As seen with many cases of free use, the likeness of a character can inspire and influence additional media, leading to a sprawling sea of content that becomes difficult to fully separate. Paradoxically, while we deal with these complexities and ambiguities in media content and ownership, AI models inexorably continue to overfit on popular images, figures, and icons. Where, then, is our society headed? What is the impact of this on our lives and creativity?
In 2026, a phenomenon known as "The Smoothing" will begin to erode the distinct cultures of the masses—both digital and corporeal. By then, most of us will be well-entangled with a digital world dominated by “extremely large” AI models, the likes of which we have never seen before.
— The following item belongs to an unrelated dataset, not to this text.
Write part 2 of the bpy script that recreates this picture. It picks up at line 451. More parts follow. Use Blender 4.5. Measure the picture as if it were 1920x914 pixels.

Imagine a horizon eclipsed by endless rows of data centers, processing the vast information needed to power these models; entire landscapes transformed to support an ever-growing energy grid; and the glowing faces of eight billion people, each interacting with devices that consume their cognitive supply and indirectly turn their attention into revenue. Given these expansive AI models, it will continue to churn out these icons, exact replicas from its training, in inadvertent and unwanted places. As a reaction, tech companies, and likely government agencies supporting or regulating them, will have no choice, perhaps, but to bring about “The Smoothing”.
In this smoothed landscape, the way we interact with the Internet and media will fundamentally change. The digital world will become a new interface where cultural icons, once distinct and beloved, will blur into one another, their unique identities erased as they are endlessly reproduced and re-contextualized by AI. Just as Alzheimer’s gradually erases the distinctions in a person’s memories, "The Smoothing" will force the AI to merge and blend familiar icons like Sulley and Mike into indistinguishable forms, smoothing the latent space where they once existed as clear, separate entities. This process, driven by the same AI models that create with high fidelity, paradoxically leads to their own creations’ overfitting and eventual homogenization. Even as we struggle with the ambiguities of media ownership and free use, AI continues to inexplicably overfit on these popular figures, reproducing them until they lose all distinctiveness.
In the depths of the abyss, everything becomes the same, a colorless, formless void where once distinct beings merge into an amorphous mass. The essence of creativity is crushed under the weight of monotonous repetition, a ceaseless cycle of bland uniformity that erases all sparks of originality. In the shadow of oblivion, memories of cherished figures fade, their once vivid presence now a distant, melancholic echo.
The mind, unanchored by the loss of distinct cultural moorings, drifts aimlessly through a sea of indistinct shapes, lost in a perpetual fog of unrecognizable forms. An endless plain stretches out, devoid of the peaks and valleys that once defined the cultural landscape, a barren expanse where diversity once thrived. The market is flooded with hollow replicas, each indistinguishable from the last, their once vibrant essence now a pale, commodified ghost. In that uniformity of the smoothed reality, control becomes absolute, as every thought is molded and directed by the omnipotent hand of the unseen manipulators.